Onyeama listed other conditions to include that any import coming into Nigeria must retain its original packaging from the country of origin.

He said, “There should be no modification whatsoever to the packaging on those goods imported into an ECOWAS member state destined for Nigeria.

“So, with the original packaging, they must be escorted from the port directly and transferred to the Nigerian Customs Service.

“For goods predominantly produced in ECOWAS Member States, the rules of origin must be certified, so we have to avoid any possibilities of dumping.

“So, if goods are produced in ECOWAS member states, those goods must be in majority produced in those countries or if they are coming from outside ECOWAS, the value addition made by an ECOWAS country must be over 30 per cent.”

He stated that the standard was  for it to be accepted within the framework of the Economic Trade Liberalisation Scheme that ECOWAS countries have to promote trade amongst members.

Onyeama explained that the value addition of 30 per cent was to avoid situations where countries outside the ECOWAS region would merely export goods into ECOWAS member states, repackage as coming from ECOWAS member states with little value addition and exported to Nigeria.

He said that the Nigerian government will absolutely insist on the respect of the ECOWAS Rules of Origin, ensuring that they actually do come from within an ECOWAS member state in large part.

The Minister said that the Nigerian Government would also insist on the dismantling of all the warehouses along the common borders within a certain distance from the Nigerian borders.

Onyeama also said on the transportation of goods within ECOWAS and across borders, the Federal Government will henceforth insist on proper recognised packaging of the goods.

According to Onyeama there should be a tripartite meeting with countries sharing its land borders to be convened within the next two weeks to address the conditions.

Onyeama said that the meeting was under the directive of President Muhammadu Buhari regarding the border closure, stating that it was the desire of the President that the issues be addressed as quickly as possible.

“Within the next two weeks, a tripartite committee is to be convened and hosted here in Nigeria comprising a delegation, a committee of Benin Republic, from Niger, and from Nigeria.

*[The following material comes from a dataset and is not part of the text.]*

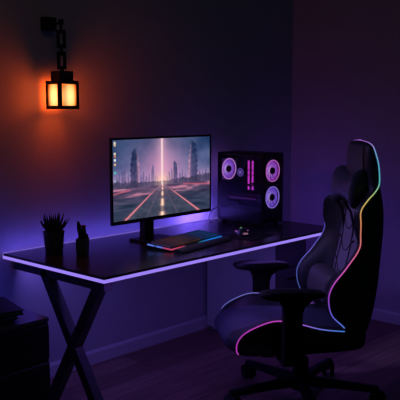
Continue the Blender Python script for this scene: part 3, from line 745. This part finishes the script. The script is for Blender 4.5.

“Each country will come with the heads of the Ministry of Foreign Affairs, Interior, Finance, the Customs, Immigration and NIA, the security segment.’’

On the free movement of persons, Onyeama added that the Federal Government will now absolutely insist that all persons coming into the country through land borders, must present themselves at recognised entry points.

Onyeama said that anyone transiting through the land borders must have and present recognised travel documents which is an officially recognised passport.

He commended the governments of Niger and Benin for the laws they put in place in their countries to stop the re-exporting of rice into Nigeria.

Also speaking, Comptroller-General of Customs, said that January 2020 reopening of the land borders as reported in some media was tentative.

He explained that the borders would be opened following agreements  from the tripartite meeting.

“The issue of 31st January is an operational programme. What we do in operations like this is that you set time for logistics and other tactical requirements.

“So, the issue of 31st January is not a terminal date. If all these things are put together and we reach an agreement, we could even relax all these things before 31st of January.

“So, it is not sacrosanct, but it is not a terminal date. We can also surpass January 31st and still hold on to what we are doing,” Ali said.

The meeting was attended by Minister of Interior, Rauf Aregbesola, Minister of State, Foreign Affairs, Amb. Zubairu Dada, Comptroller-General of Customs, Col Hameed Ali (rtd.), and Director-General of the National Intelligence Agency (NIA), Ahmed Rufai Abubakar.